だから座敷に通って庭を眺めた時に、初めて深い感興を起こし得るのだ。質素なる玄関前と、奥庭の結構とがコントラストして、その美に打たれるやうにしてあるのだ。」
と述べています。
この表現から読み解くと、入り口は質素にして、中に入れば素晴らしい庭園を用意するということになります。波多野は京都の有名な料亭の瓢亭が、入口には昔商売で売っていたわらじを置くだけの簡素な造作で、奥座敷に案内されると京都風の茶庭があり渓流が流れて頗る気持ちのいヽ所だと評価しています。また、本宅は日野の茅葺の農家を移築したとのことですから、入り口も質素なものだったのではないでしょうか。
“武蔵野”というとJR三鷹駅北口にある国木田独歩の文学碑が浮かびます。碑文は武者小路実篤揮毫による独歩の詩の一節、「森林に自由存す」が刻まれています。この言葉は、武蔵野というイメージを一言で表現するのに最もふさわしい言葉だと思います。
独歩はそれまで見向きもされなかった農家の生活の場であった雑木林に自由と美しさを発見し、それを『武蔵野』に発表しました。それまでの武蔵野はススキに覆われた茫漠たる荒野のイメージでしたが、「今の武蔵野は林である。林は実に今の武蔵野の特色といっても宜い」と雑木林と人の生活する農村を武蔵野だと表現したのです。
そして「武蔵野ブーム」が起きて、武蔵野を代表する地形である国分寺崖線に多くの別荘が建てられました。しかしながら現在ではその別荘もほとんどが姿を消してしまい、殿ヶ谷戸庭園や滄浪泉園など公共の施設としてわずかに残るのみとなっています。

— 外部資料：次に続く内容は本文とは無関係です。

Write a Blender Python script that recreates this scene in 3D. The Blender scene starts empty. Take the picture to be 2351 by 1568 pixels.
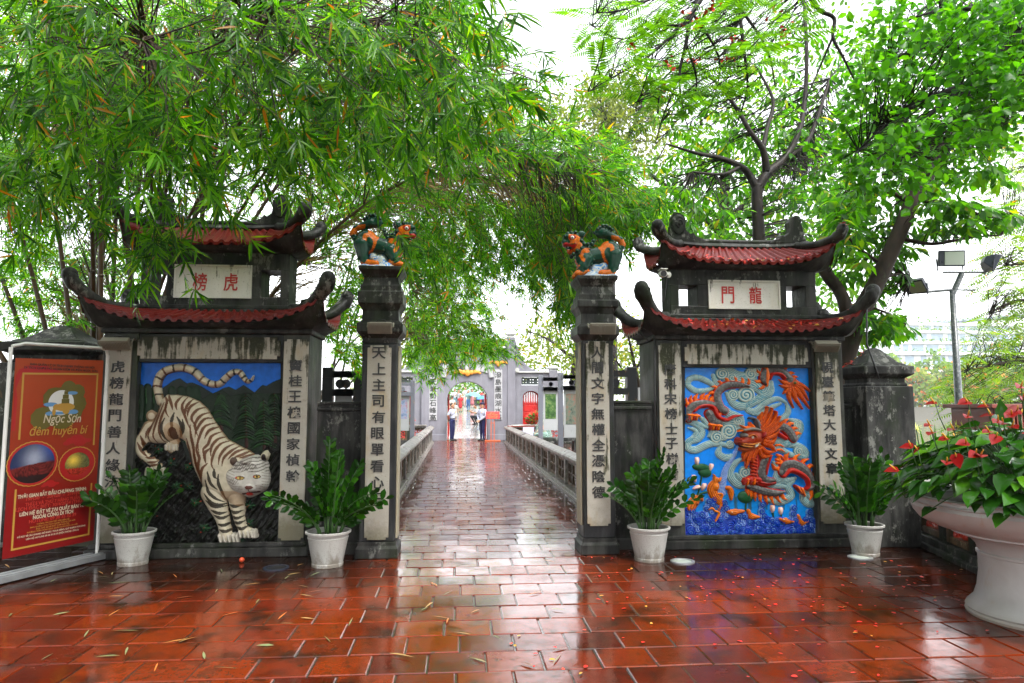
import bpy, bmesh, math, random
import numpy as np
from mathutils import Vector, Matrix
R = math.radians
random.seed(7); rng = np.random.default_rng(7)
SC = bpy.context.scene
COL = SC.collection

# ------------------------------------------------------------------ camera, sky, sun, exposure
EYE = 1.62; YAW = R(4.55); PITCH = R(5.32); FPX = 1567.3
cam_d = bpy.data.cameras.new("camera"); cam = bpy.data.objects.new("camera", cam_d); COL.objects.link(cam)
cam.location = (0, 0, EYE); cam.rotation_euler = (R(90) + PITCH, 0, -YAW)
cam_d.sensor_width = 36; cam_d.lens = 24.0; cam_d.clip_start = 0.05; cam_d.clip_end = 3000
SC.camera = cam
SUN_EL, SUN_AZ = 58, -60
world = bpy.data.worlds.new("World"); SC.world = world; world.use_nodes = True
wn = world.node_tree.nodes; wl = world.node_tree.links
for n in list(wn): wn.remove(n)
wo = wn.new('ShaderNodeOutputWorld'); wb = wn.new('ShaderNodeBackground')
sky = wn.new('ShaderNodeTexSky'); sky.sky_type = 'NISHITA'; sky.sun_disc = False
sky.sun_elevation = R(SUN_EL); sky.sun_rotation = R(90 - SUN_AZ); sky.dust_density = 1.5; sky.air_density = 1.0; sky.ozone_density = 1.0
hs = wn.new('ShaderNodeHueSaturation'); hs.inputs['Saturation'].default_value = 0.12
wl.new(sky.outputs[0], hs.inputs['Color']); wl.new(hs.outputs[0], wb.inputs[0]); wb.inputs[1].default_value = 0.15
wl.new(wb.outputs[0], wo.inputs[0])
sun_d = bpy.data.lights.new("sun", 'SUN'); sun_d.energy = 1.0; sun_d.angle = R(25); sun_d.color = (1, .97, .92)
sun = bpy.data.objects.new("sun", sun_d); COL.objects.link(sun); sun.location = (0, 0, 30)
sun.rotation_euler = (R(90 - SUN_EL), 0, R(SUN_AZ + 90))
SC.view_settings.view_transform = 'Standard'; SC.view_settings.look = 'None'
SC.view_settings.gamma = 1.0; SC.view_settings.exposure = 2.45
SC.cycles.max_bounces = 8; SC.cycles.transparent_max_bounces = 8
SC.cycles.use_denoising = True
SC.cycles.caustics_reflective = False; SC.cycles.caustics_refractive = False
SC.cycles.sample_clamp_indirect = 6

# a point on the vertical plane y=Y, or on a level plane, where the view line through photo pixel (2351 wide) meets it
_st, _ct, _sp, _cp = math.sin(YAW), math.cos(YAW), math.sin(PITCH), math.cos(PITCH)
def _ray(u, v):
    a = (u - 1175.5) / FPX; b = (784 - v) / FPX
    return Vector((_st*_cp + a*_ct - b*_st*_sp, _ct*_cp - a*_st - b*_ct*_sp, _sp + b*_cp))
def W(u, v, Y):
    d = _ray(u, v); k = Y / d.y
    return Vector((d.x*k, Y, EYE + d.z*k))
def G(u, v, z=0.0):
    d = _ray(u, v); k = (z - EYE) / d.z
    return Vector((d.x*k, d.y*k, z))
def wx(u, Y, v=900): return W(u, v, Y).x
def wz(v, Y, u=1175): return W(u, v, Y).z

# ------------------------------------------------------------------ objects
def root_of(o):
    while o.parent: o = o.parent
    return o
def thing(name, label, cat, loc=(0, 0, 0), rz=0.0, group=None, kind=None):
    o = bpy.data.objects.new(name, None); COL.objects.link(o)
    o.empty_display_size = .1
    o.location = loc; o.rotation_euler = (0, 0, rz)
    return tag(o, label, cat, group, kind or 'thing')
def tag(o, label=None, cat=None, group=None, kind=None):
    if label: o['label'] = label
    if cat: o['category'] = cat
    if group: o['group'] = group
    if kind: o['kind'] = kind
    return o
def copy_tree(o, parent=None):
    c = o.copy(); COL.objects.link(c)
    if parent is not None: c.parent = parent
    for ch in list(o.children): copy_tree(ch, c)
    return c
def add_mod_bevel(o, w=.008, seg=2):
    m = o.modifiers.new('edge', 'BEVEL'); m.width = w; m.segments = seg; m.limit_method = 'ANGLE'; m.angle_limit = R(40)
    return o
class MB:
    """collects shapes, builds them as one mesh object"""
    def __init__(s): s.v = []; s.f = []; s.c = []; s.n = 0
    def add(s, verts, faces, col=None):
        s.v.extend([tuple(p) for p in verts]); b = s.n
        s.f.extend([tuple(i + b for i in f) for f in faces])
        s.c.extend([col or (1, 1, 1)] * len(verts)); s.n += len(verts); return s
    def box(s, x0, x1, y0, y1, z0, z1, col=None):
        v = [(x0,y0,z0),(x1,y0,z0),(x1,y1,z0),(x0,y1,z0),(x0,y0,z1),(x1,y0,z1),(x1,y1,z1),(x0,y1,z1)]
        return s.add(v, [(0,3,2,1),(4,5,6,7),(0,1,5,4),(1,2,6,5),(2,3,7,6),(3,0,4,7)], col)
    def obox(s, c, ax, ay, az, hx, hy, hz, col=None):
        c = Vector(c); ax = Vector(ax).normalized()*hx; ay = Vector(ay).normalized()*hy; az = Vector(az).normalized()*hz
        v = [c+sx*ax+sy*ay+sz*az for sz in (-1,1) for sx,sy in ((-1,-1),(1,-1),(1,1),(-1,1))]
        return s.add(v, [(0,3,2,1),(4,5,6,7),(0,1,5,4),(1,2,6,5),(2,3,7,6),(3,0,4,7)], col)
    def tube(s, pts, rad, n=8, col=None, caps=True, flat=1.0):
        pts = [Vector(p) for p in pts]; m = len(pts)
        if not hasattr(rad, '__len__'): rad = [rad]*m
        V = []; F = []; up = None
        for i, p in enumerate(pts):
            t = (pts[min(i+1, m-1)] - pts[max(i-1, 0)])
            if t.length < 1e-9: t = Vector((0,0,1))
            t.normalize()
            if up is None: up = Vector((0,1,0)) if abs(t.y) < .9 else Vector((1,0,0))
            a = t.cross(up)
            if a.length < 1e-6: a = t.orthogonal()
            a.normalize(); b = a.cross(t); up = b
            for k in range(n):
                th = 2*math.pi*k/n
                V.append(p + a*(math.cos(th)*rad[i]) + b*(math.sin(th)*rad[i]*flat))
        for i in range(m-1):
            for k in range(n):
                k2 = (k+1) % n
                F.append((i*n+k, (i+1)*n+k, (i+1)*n+k2, i*n+k2))
        if caps:
            F.append(tuple(range(n))); F.append(tuple(range((m-1)*n + n-1, (m-1)*n - 1, -1)))
        return s.add(V, F, col)
    def lathe(s, prof, c=(0,0,0), n=24, col=None, caps=True, square=False, rot=0.0, sy=1.0):
        V = []; F = []
        if square: n = 4; rot = math.pi/4
        k0 = math.sqrt(2) if square else 1
        for r, z in prof:
            for k in range(n):
                th = 2*math.pi*k/n + rot
                V.append((c[0] + math.cos(th)*r*k0, c[1] + math.sin(th)*r*k0*sy, c[2] + z))
        m = len(prof)
        for i in range(m-1):
            for k in range(n):
                k2 = (k+1) % n
                F.append((i*n+k, i*n+k2, (i+1)*n+k2, (i+1)*n+k))
        if caps:
            F.append(tuple(range(n-1, -1, -1))); F.append(tuple(range((m-1)*n, m*n)))
        return s.add(V, F, col)
    def ell(s, c, r, n=12, m=8, col=None, rot=None):
        V = []; F = []
        if not hasattr(r, '__len__'): r = (r, r, r)
        for i in range(m+1):
            ph = math.pi*i/m
            for k in range(n):
                th = 2*math.pi*k/n
                p = Vector((math.sin(ph)*math.cos(th)*r[0], math.sin(ph)*math.sin(th)*r[1], math.cos(ph)*r[2]))
                if rot is not None: p = rot @ p
                V.append(Vector(c) + p)
        for i in range(m):
            for k in range(n):
                k2 = (k+1) % n
                F.append((i*n+k, (i+1)*n+k, (i+1)*n+k2, i*n+k2))
        return s.add(V, F, col)
    def prism(s, poly, o, ax, ay, nz, d, col=None):
        """polygon in (ax, ay) at origin o, pushed out by d along nz"""
        o = Vector(o); ax = Vector(ax); ay = Vector(ay); nz = Vector(nz)
        n = len(poly); b = [o + ax*p[0] + ay*p[1] for p in poly]
        V = b + [p + nz*d for p in b]
        A = sum(poly[i][0]*poly[(i+1)%n][1] - poly[(i+1)%n][0]*poly[i][1] for i in range(n))
        flip = (A > 0) != (ax.cross(ay).dot(nz)*(1 if d > 0 else -1) > 0)
        F = [tuple(range(n-1, -1, -1)), tuple(range(n, 2*n))] + [(i, (i+1)%n, n+(i+1)%n, n+i) for i in range(n)]
        if flip: F = [tuple(reversed(f)) for f in F]
        return s.add(V, F, col)
    def arrays(s, V, F, C=None):
        b = s.n; s.v.extend(map(tuple, V)); s.f.extend([tuple(int(i)+b for i in f) for f in F])
        s.c.extend(map(tuple, C) if C is not None else [(1,1,1)]*len(V)); s.n += len(V); return s
    def build(s, name, mat, parent=None, smooth=False, world=True, bevel=None, colors=False, base=None, angle=None):
        me = bpy.data.meshes.new(name)
        V = np.array(s.v, dtype=np.float64).reshape(-1, 3)
        o = bpy.data.objects.new(name, me)
        if parent is not None:
            if world:
                V = V - np.array(root_of(parent).location)
            o.parent = parent
        elif world:
            if base is None:
                base = ((V[:,0].min()+V[:,0].max())/2, (V[:,1].min()+V[:,1].max())/2, V[:,2].min())
            V = V - np.array(base); o.location = base
        me.from_pydata(V.tolist(), [], s.f); me.update()
        if colors:
            at = me.color_attributes.new('Col', 'FLOAT_COLOR', 'POINT')
            c = np.ones((len(V), 4), np.float32); c[:, :3] = np.array(s.c)
            at.data.foreach_set('color', c.ravel())
        if smooth: me.polygons.foreach_set('use_smooth', [True]*len(me.polygons))
        if mat: me.materials.append(mat)
        COL.objects.link(o)
        if smooth and angle:
            try:
                me.set_sharp_from_angle(angle=R(angle))
            except Exception: pass
        if bevel: add_mod_bevel(o, bevel)
        return o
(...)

今から120年以上前に、独歩は武蔵境駅から北へ歩き、玉川上水に架かる桜橋で茶店のおばあさんに呼び止められますが、現在、桜橋の脇に独歩の文学碑があります。この桜橋から上流50メートルくらいのところに「独歩橋」が架かっています。独歩はこの辺りから雑木林の中へと入っていくのですが、もはや宅地化されて農家や畑はなく、当時の面影はありません。

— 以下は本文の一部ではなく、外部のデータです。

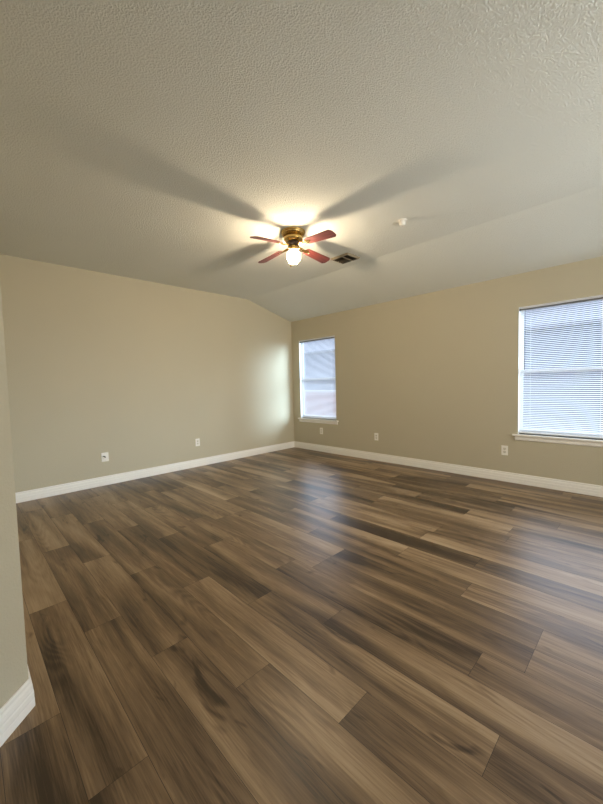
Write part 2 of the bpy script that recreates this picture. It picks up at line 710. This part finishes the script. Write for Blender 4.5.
def build_window(name, x0, x1):
    w = x1 - x0
    e = structure(empty(name, (x0, 0, WB)))
    h = WT - WB
    e_ = 0.0006
    # white painted returns lining the opening
    bm = bmesh.new()
    t = 0.004
    box(bm, e_, t, 0.0, T - e_, 0.0, h - e_)
    box(bm, w - t, w - e_, 0.0, T - e_, 0.0, h - e_)
    box(bm, e_, w - e_, 0.0, T - e_, h - t, h - e_)
    link('jamb_lining', bm, M['vinyl'], e)
    # vinyl frame
    bm = bmesh.new()
    a, y0, y1 = 0.018, 0.056, T - 0.002
    box(bm, t, a, y0, y1, 0.0, h - t, 0.003)
    box(bm, w - a, w - t, y0, y1, 0.0, h - t, 0.003)
    box(bm, a, w - a, y0, y1, h - a, h - t, 0.003)
    box(bm, a, w - a, y0, y1, 0.002, a, 0.003)
    link('window_frame', bm, M['vinyl'], e)
    # two single hung sashes meeting half way up
    mid = h * 0.5
    for nm, z0, z1, yy in (('upper_sash', mid - 0.018, h - a, 0.073), ('lower_sash', a, mid + 0.018, 0.060)):
        bm = bmesh.new()
        s = 0.018
        s2 = 0.042 if nm == 'lower_sash' else 0.022
        ya, yb = yy, yy + 0.012
        box(bm, a, a + s, ya, yb, z0, z1, 0.002)
        box(bm, w - a - s, w - a, ya, yb, z0, z1, 0.002)
        box(bm, a + s, w - a - s, ya, yb, z0, z0 + s2, 0.002)
        box(bm, a + s, w - a - s, ya, yb, z1 - (0.03 if nm == 'lower_sash' else s), z1, 0.002)
        so = link(nm, bm, M['vinyl'], e)
        bm = bmesh.new()
        box(bm, a + s, w - a - s, yy + 0.004, yy + 0.007, z0 + s2, z1 - s)
        link('glass_pane', bm, M['glass'], so)
    # stool with rounded nose, and its apron
    bm = bmesh.new()
    ov = 0.050
    n0 = -0.038
    prism(bm, [(0.056, -0.022), (0.056, 0.0), (n0 + 0.006, 0.0), (n0 + 0.001, -0.004), (n0, -0.011), (n0 + 0.001, -0.018), (n0 + 0.006, -0.022)], e_, w - e_, 'x')
    for xa, xb in ((-ov, e_), (w - e_, w + ov)):
        prism(bm, [(-0.0005, -0.022), (-0.0005, 0.0), (n0 + 0.006, 0.0), (n0 + 0.001, -0.004), (n0, -0.011), (n0 + 0.001, -0.018), (n0 + 0.006, -0.022)], xa, xb, 'x')
    link('window_sill', bm, M['trim'], e)
    bm = bmesh.new()
    prism(bm, [(-0.0005, -0.022), (-0.016, -0.022), (-0.016, -0.062), (-0.010, -0.072), (-0.0005, -0.075)], -ov + 0.022, w + ov - 0.022, 'x')
    link('apron', bm, M['trim'], e)
    return e


build_window('window_1', *W1)
build_window('window_2', *W2)
plain_window('added_window', lambda u, w, z: (XR + w, u, z), -3.2, -0.8, 0.4, 2.3)  # added window around the side fill light, out of view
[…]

しかしながら、宅地の一画に緑濃い場所がありました。武蔵野市立境山野公園で、通称独歩の森と呼ばれています。公園はクヌギ、コナラ、ソロなどの雑木林を保全したものですが、幹回りが1メートル近くのクヌギ、コナラ、ソロの大木が目につきます。しかもそれらの多くは、ビニールで幹をぐるぐる巻きにされたり罠を仕掛けられています。樹上を見上げると緑が茂る葉の中に、全体が茶褐色になり、枯れてしまったコナラやクヌギが目立っています。「ナラ枯れ病」が発生しているのです。この病気は近年急速にまん延している病気で、カシノナガキクイムシの食害により、瞬く間に樹木が枯れてしまう恐ろしい病気なのです。
これらの病気の原因は森を適切に管理しなくなったことにより、樹木の免疫力が低下し、一斉に枯れ出したのではないかと言われています。武蔵野の雑木林は、20年に1回くらいの割合で全面伐採をして萌芽更新する仕組みの中で生まれたものですが、何十年も更新を行わないで放置したままの状態では、林として健全な状態での存続が難しいのだと思います。
独歩が称賛した“武蔵野”はいずれ消えてしまうのかもしれませんが、殿ヶ谷戸庭園や滄浪泉園のように公共空地として保存されていれば、武蔵野のイメージを喚起することは可能ではないでしょうか。文庫本と一緒に森を散策すれば120年前の武蔵野のイメージが見えてくるかもしれません。